5.2. Syllabe et perception orale précoce

En perception de la parole, les travaux menés en français depuis une trentaine d’années ont largement contribué à asseoir la sensibilité précoce des jeunes enfants préscolaires aux unités de taille syllabique, donnant même lieu à un modèle des syllabogènes (i.e., SARAH, Syllable Acquisition, Representation and Access Hypothesis, Mehler et al., 1990). Les données disponibles montrent que très tôt, les enfants français sont capables d’organiser les sons en syllabes (Mehler & Dupoux, 1995).

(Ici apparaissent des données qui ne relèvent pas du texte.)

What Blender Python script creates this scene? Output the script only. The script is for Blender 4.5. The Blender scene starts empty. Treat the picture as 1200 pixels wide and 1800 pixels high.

De plus, Bijeljac-Babic, Bertoncini et Mehler (1993) ont mis en évidence que les nouveaux-nés sont sensibles à la structure syllabique de leur langue et qu’ils discriminent des stimuli bi- et trisyllabiques, indépendamment du nombre de phonèmes. En d’autres termes, la segmentation précoce reposerait sur la syllabe en français. En effet, même des enfants de 4-5 ans, dans une tâche d’insertion de pause, sont capables de répéter des segments correspondants à des syllabes et de respecter les principes de syllabification propres au français (Goslin & Floccia, 2007). Celle-ci aurait un rôle d’indice prosodique compte tenu de la structuration syllabique simple du français (Nazzi, Iakimova, Bertoncini, Frédonie & Alcantara, 2006 ; Ramus et al., 1999 ; voir aussi Mehler & Dupoux, 2004) et nécessaire au développement du langage chez l’enfant. De manière analogue, et très intéressante, les recherches de Curtin, Mintz et Christiansen (2005), Jusczyk, Jusczyk, Kennedy, Schomberg et Koenig (1995) ou encore de Nazzi, Dilley, Jusczyk, Stattuck-Hufnagel et Jusczyk (2005) ont aussi observé que les très jeunes enfants anglais étaient capables d’effectuer des traitements syllabiques. Toutefois, la sensibilité précoce des anglophones aux syllabes doit être nuancée dans la mesure où c’est l’alternance entre syllabe accentuée et non accentuée qui déterminerait la stratégie de segmentation.